The Herald did not publish this week the cover of the Charlie Hebdo magazine featuring a cartoon of the prophet Muhammad. We were free to do so, had we chosen, as the photograph of the cover was widely available and some news organisations here and overseas did so. We make no criticism of Charlie Hebdo, or of those other news outlets. The magazine's raison d'etre is to provoke and challenge notions of the mighty and the Almighty. It was responding in its own way to the murderous attack on its staff by terrorists warping the teachings of Islam. It is free to have done so and it should be.

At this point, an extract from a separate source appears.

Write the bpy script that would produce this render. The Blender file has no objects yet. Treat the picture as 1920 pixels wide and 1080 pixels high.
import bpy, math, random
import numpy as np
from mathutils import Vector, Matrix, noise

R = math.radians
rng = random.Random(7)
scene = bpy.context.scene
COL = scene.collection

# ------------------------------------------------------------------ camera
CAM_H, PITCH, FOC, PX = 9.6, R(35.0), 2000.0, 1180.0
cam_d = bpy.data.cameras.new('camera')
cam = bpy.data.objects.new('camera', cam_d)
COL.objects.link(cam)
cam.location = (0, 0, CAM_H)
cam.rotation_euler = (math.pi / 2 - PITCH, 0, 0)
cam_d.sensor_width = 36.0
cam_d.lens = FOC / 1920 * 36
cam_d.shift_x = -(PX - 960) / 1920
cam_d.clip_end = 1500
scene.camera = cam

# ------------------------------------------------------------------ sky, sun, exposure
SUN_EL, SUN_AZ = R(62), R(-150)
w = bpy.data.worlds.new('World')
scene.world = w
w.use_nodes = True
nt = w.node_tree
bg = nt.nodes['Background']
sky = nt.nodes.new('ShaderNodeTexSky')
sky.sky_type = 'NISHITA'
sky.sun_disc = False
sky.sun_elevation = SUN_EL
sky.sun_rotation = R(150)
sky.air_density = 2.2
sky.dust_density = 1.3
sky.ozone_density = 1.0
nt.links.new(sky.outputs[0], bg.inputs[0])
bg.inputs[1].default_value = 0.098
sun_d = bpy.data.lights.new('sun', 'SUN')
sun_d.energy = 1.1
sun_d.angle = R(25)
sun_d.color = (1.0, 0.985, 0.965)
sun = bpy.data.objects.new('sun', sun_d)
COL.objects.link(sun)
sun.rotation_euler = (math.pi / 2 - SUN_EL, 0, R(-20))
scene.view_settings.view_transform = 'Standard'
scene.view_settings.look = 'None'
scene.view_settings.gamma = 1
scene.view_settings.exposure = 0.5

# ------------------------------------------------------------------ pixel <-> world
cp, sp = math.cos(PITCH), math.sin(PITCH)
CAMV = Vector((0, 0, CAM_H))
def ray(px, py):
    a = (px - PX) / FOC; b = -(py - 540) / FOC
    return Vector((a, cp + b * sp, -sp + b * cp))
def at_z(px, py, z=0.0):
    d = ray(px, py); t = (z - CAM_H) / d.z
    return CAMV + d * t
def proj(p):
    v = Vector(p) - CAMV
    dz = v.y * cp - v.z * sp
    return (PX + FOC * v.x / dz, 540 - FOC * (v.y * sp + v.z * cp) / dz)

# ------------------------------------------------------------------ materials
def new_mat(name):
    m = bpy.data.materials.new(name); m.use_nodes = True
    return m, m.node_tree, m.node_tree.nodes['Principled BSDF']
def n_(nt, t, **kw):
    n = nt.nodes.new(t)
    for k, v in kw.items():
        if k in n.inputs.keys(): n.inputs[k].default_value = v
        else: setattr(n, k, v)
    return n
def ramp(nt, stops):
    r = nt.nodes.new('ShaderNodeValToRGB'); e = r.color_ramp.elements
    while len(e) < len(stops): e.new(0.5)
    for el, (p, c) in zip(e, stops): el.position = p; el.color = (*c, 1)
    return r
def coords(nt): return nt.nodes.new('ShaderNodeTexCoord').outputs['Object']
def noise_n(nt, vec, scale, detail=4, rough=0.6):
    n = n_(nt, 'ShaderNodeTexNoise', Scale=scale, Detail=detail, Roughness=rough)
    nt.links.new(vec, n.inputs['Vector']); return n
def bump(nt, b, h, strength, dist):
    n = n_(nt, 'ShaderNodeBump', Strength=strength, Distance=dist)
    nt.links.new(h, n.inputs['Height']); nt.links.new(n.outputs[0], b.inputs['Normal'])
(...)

To support that freedom of expression, however, is not to accept that it is compulsory to publish the provocations of Charlie Hebdo. There are many ways of showing solidarity. The satirical magazine, with a readership which knows what it does, and why, and pays to share its philosophies, is a quite different genre from a mass market publication serving a readership of all beliefs or no belief, the sum of New Zealand's minorities.
The Herald's policy has been not to publish images which, in our judgment, could cause harm among those affected. Harm is not only physical — deep spiritual offence and alienation are forms of harm. That risk arguabsly applies more to past cartoons of the prophet than for this week's cover, where a stance of defiance, reconciliation and ridicule are blended through the Muhammad figure.
Yet any image of him can be seen by some as gratuitous and blaspheming as an argument against blasphemy.